Not a single Joint Implementation Project (JIP) has started in Russia yet, though this country joined the Kyoto Protocol almost five years ago, and a year and a half of its commitment period (2008-2012) has passed already. In May 2007, the Russian Government adopted the decree on the order of joint implementation of projects according to Article 6 of the Kyoto Protocol on the territory of Russia. This arose a wave of JIP proposals, which could enable to cut GHG emissions by hundreds of millions tons of CO2 equivalent during the period from 2008 to 2012. But none of these projects have been started yet.

For more detail please see the article “JIPs at Crossroads” by M.Yulkin, the Director of the Centre for Environmental Investments (ecolounge.ru/2009/08/24/псо-на-перепутье)

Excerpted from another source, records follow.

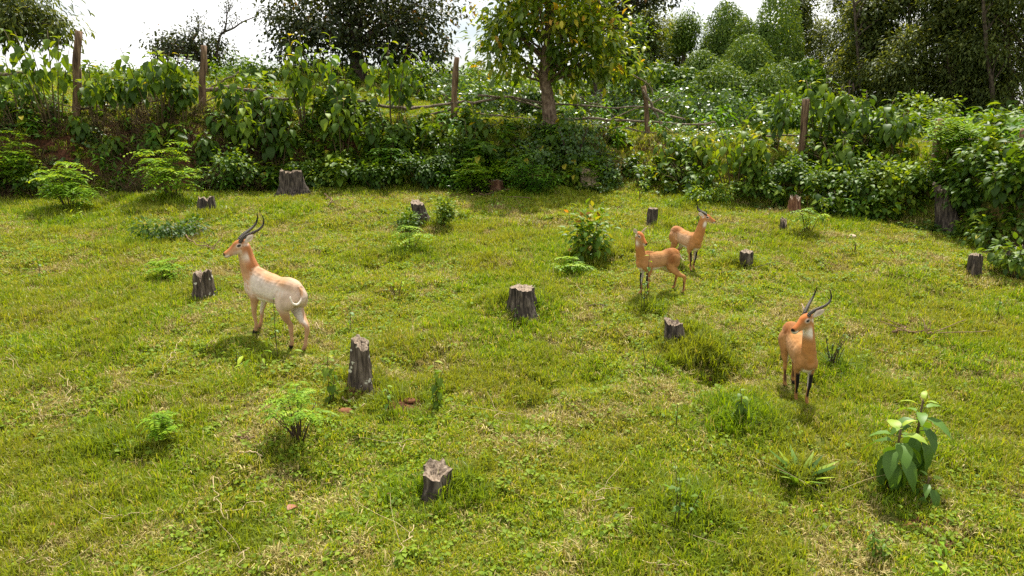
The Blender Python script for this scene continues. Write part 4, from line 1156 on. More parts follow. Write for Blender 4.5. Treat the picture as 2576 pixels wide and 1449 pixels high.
# ------------------------------------------------------------------ fence, dead branches
def crooked(P, n, amp, rng):
    P = np.asarray(P, float)
    Q = catmull(P, n) if len(P) > 2 else np.linspace(P[0], P[1], n + 1)
    o = rng.normal(size=Q.shape) * amp
    o[1:-1] = (o[:-2] + 2 * o[1:-1] + o[2:]) / 4 * 1.6
    return Q + o
def fence():
    rng = np.random.default_rng(5)
    posts = [((190, 290), (197, 75), .14), ((506, 266), (511, 117), .12), ((1141, 312), (1148, 146), .12), ((1632, 342), (1622, 217), .10), ((2020, 384), (2026, 250), .12), ((2355, 396), (2364, 300), .11), ((2572, 420), (2578, 322), .11)]
    W = [gp(*p[0]) for p in posts]
    root = thing('rustic_fence', W[2], 'rustic fence of crooked weathered posts and dead branch rails along the bank', 'fence')
    o = W[2]
    for (b, t, r), w in zip(posts, W):
        top = at_depth(*t, w[1] + .05)
        P = crooked([w - [0, 0, .3], w * .5 + top * .5, top], 4, .018, rng)
        mb = MB(); tube(mb, P - o, np.linspace(r, r * .8, len(P)) * (1 + .06 * rng.normal(size=len(P))), 9, jit=.08, rng=rng)
        mb.build('post', M['post'], root)
    xs = np.array([w[0] for w in W]); ys = np.array([w[1] for w in W])
    def fy(px, py):
        y = 24.0
        for _ in range(4): y = float(np.interp(at_depth(px, py, y)[0], xs, ys))
        return y
    def FP(px, py, dy=0.0):
        return at_depth(px, py, fy(px, py) + dy)
    rails = [([(0, 190), (60, 183), (120, 180)], .07, .05), ([(20, 232), (80, 245), (180, 268), (260, 278)], .03, .1), ([(190, 275), (300, 262), (420, 250)], .05, .12), ([(500, 232), (570, 222), (640, 232), (700, 250), (760, 245)], .09, .12),
             ([(430, 290), (490, 268), (560, 235)], .05, .2), ([(600, 180), (560, 205), (500, 232), (450, 262)], .035, .25), ([(830, 240), (930, 262), (1010, 272), (1140, 262), (1190, 258)], .075, .14), ([(1030, 300), (1100, 285), (1180, 262), (1270, 245), (1330, 258), (1390, 285)], .06, .16),
             ([(1010, 272), (1080, 268), (1150, 258)], .065, -.1), ([(1200, 240), (1290, 245), (1400, 262), (1530, 268), (1630, 268)], .05, .1), ([(1180, 285), (1260, 292), (1340, 300)], .045, .2), ([(1300, 246), (1360, 260), (1430, 300)], .035, .3),
             ([(1420, 300), (1520, 300), (1640, 308), (1760, 312), (1800, 308)], .06, .12), ([(1500, 318), (1580, 325), (1650, 335)], .055, .05), ([(1630, 268), (1680, 290), (1720, 302)], .07, -.12), ([(1615, 225), (1640, 265), (1660, 305), (1690, 335)], .05, -.14), ([(1500, 320), (1560, 290), (1650, 255), (1690, 235)], .035, .22),
             ([(2020, 345), (2080, 348), (2140, 352)], .04, .1), ([(2100, 330), (2150, 338), (2190, 350)], .05, .1), ([(1930, 345), (2020, 340)], .04, .12), ([(2290, 362), (2360, 355), (2450, 354), (2570, 362)], .065, .12), ([(2350, 388), (2420, 390), (2480, 392)], .05, .1), ([(2060, 360), (2130, 362), (2200, 362)], .04, .14)]
    for pts, r, dy in rails:
        r *= .78
        P = crooked([FP(a, b, dy) for a, b in pts], 5, .025, rng)
        for q in P: q[2] = max(q[2], float(Z(q[0], q[1])) + r * .6)
        mb = MB(); tube(mb, P - o, np.linspace(r, r * .6, len(P)), 7, jit=.12, rng=rng)
        mb.build('rail', M['rail'], root)
    # loose brushwood leaning on and lying by the fence
    loose = [([(1460, 240), (1500, 262), (1560, 300)], .03, .5, 'dead stick leaning through the fence right of the tree trunk'),
             ([(880, 285), (905, 262), (955, 235)], .03, .3, 'dead stick poking up from the left middle of the fence'),
             ([(1480, 330), (1520, 345), (1560, 352)], .04, -.5, 'dead branch lying below the fence right of the trunk'),
             ([(560, 240), (640, 258), (720, 285), (800, 282)], .05, .6, 'long dead bough lying behind the second fence post'),
             ([(1150, 300), (1250, 318), (1330, 322)], .045, -.4, 'dead bough on the grass below the third fence post'),
             ([(1590, 190), (1640, 225), (1620, 260)], .03, 1.5, 'dead twisted twig rising behind the fourth post')]
    for pts, r, dy, label in loose:
        P = crooked([FP(a, b, dy) for a, b in pts], 5, .03, rng)
        for q in P: q[2] = max(q[2], float(Z(q[0], q[1])) + r * .5)
        mb = MB(); tube(mb, P - P[0], np.linspace(r, r * .4, len(P)), 6, jit=.1, rng=rng)
        for _ in range(3):
            a = P[rng.integers(2, len(P) - 1)] - P[0]
            tube(mb, [a, a + rng.normal(size=3) * [.25, .1, .15] + [0, 0, .15], a + rng.normal(size=3) * [.4, .2, .2] + [0, 0, .3]], [r * .4, r * .3, r * .15], 5)
        ob = mb.build('dead_branch', M['rail']); ob.location = P[0]
        tag(ob, label, 'branch', 'dead branches by the fence')

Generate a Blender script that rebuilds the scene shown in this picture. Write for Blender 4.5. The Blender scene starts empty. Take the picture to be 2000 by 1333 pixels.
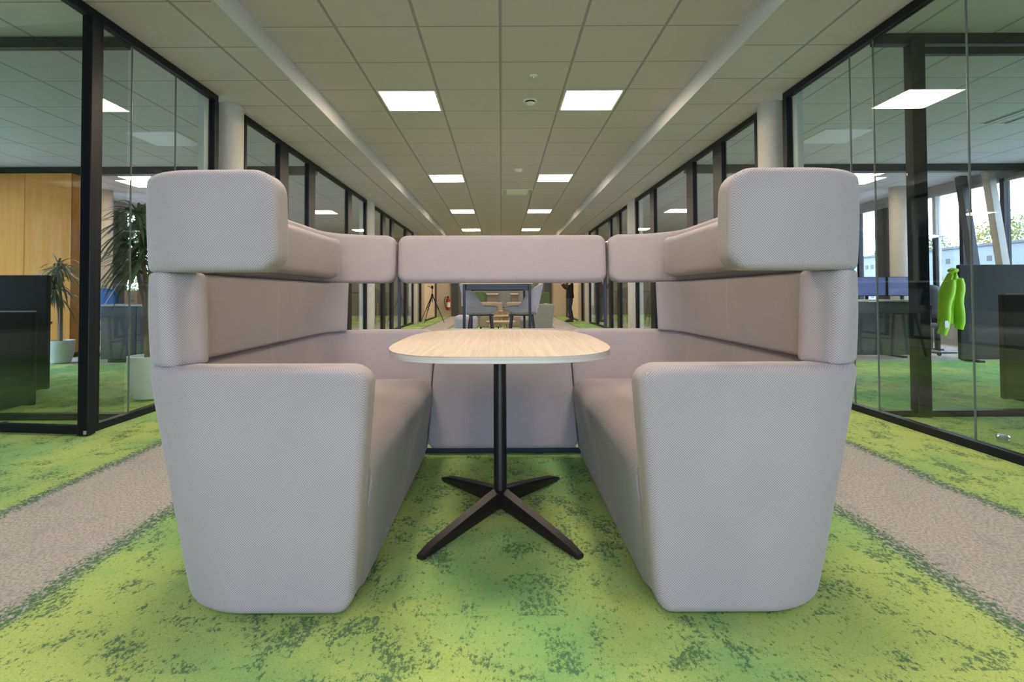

Please find the English-language abstract of the article here

JIPs at Crossroads

Mikhail Yulkin, the Director of the Centre for Environmental Investments
(extracts)

In May 2007, the Russian Government adopted the Decree No. 332, which set the order for joint implementation of projects in accordance to Article 6 of the Kyoto Protocol on the territory of Russia. With all its drawbacks, this Decree had one indisputable merit: the Russian business got the access to world carbon market, and to new investment sources and ways to raise liquidity, and foreign companies – the possibility to invest in Russian carbon projects and acquire considerable GHG emission cuts as a result of their implementation.
By the end of 2008, different companies have submitted about a hundred of projects that promised to cut GHG emissions by 180 mln tons of CO2 equivalent during the Kyoto Protocol commitment period (2008-2012). This would allow Russia to get almost 60 % of the corresponding segment of the carbon market. According to the data of the Ministry for Economic Development, over 30 projects with the total potential of emission cuts about 85 mln tons have successfully passed the assessment and were submitted to approval in accordance with the due procedure.
During the first half of 2009, the number of projects ready for joint implementation grew up to 125, and their total carbon potential – up to 240 mln tons of CO2 equivalent. According to the current market prices, this is 3.5 bln US dollars as a minimum. The business realized advantages and acquired a taste for it.
In spite of the calls and appeals of the interested Russia companies, business unions (Russian Union of Industrialists and Entrepreneurs, Business Russia) and the regions, the count for approved projects has not been opened yet. And in June 2009, the Government decided to reconsider the acting (more precisely, not acting) order for the projects approval and included Sberbank in it. The result is disgraceful: the former procedure is actually invalid, and it is not known when will the new order introduced and how it will look like. And this takes place a year and a half after the Kyoto Protocol commitment period started, and six months before the Copenhagen Conference, where the intermediate results of the Kyoto Protocol will be summed up, and plans for the post-Kyoto developed!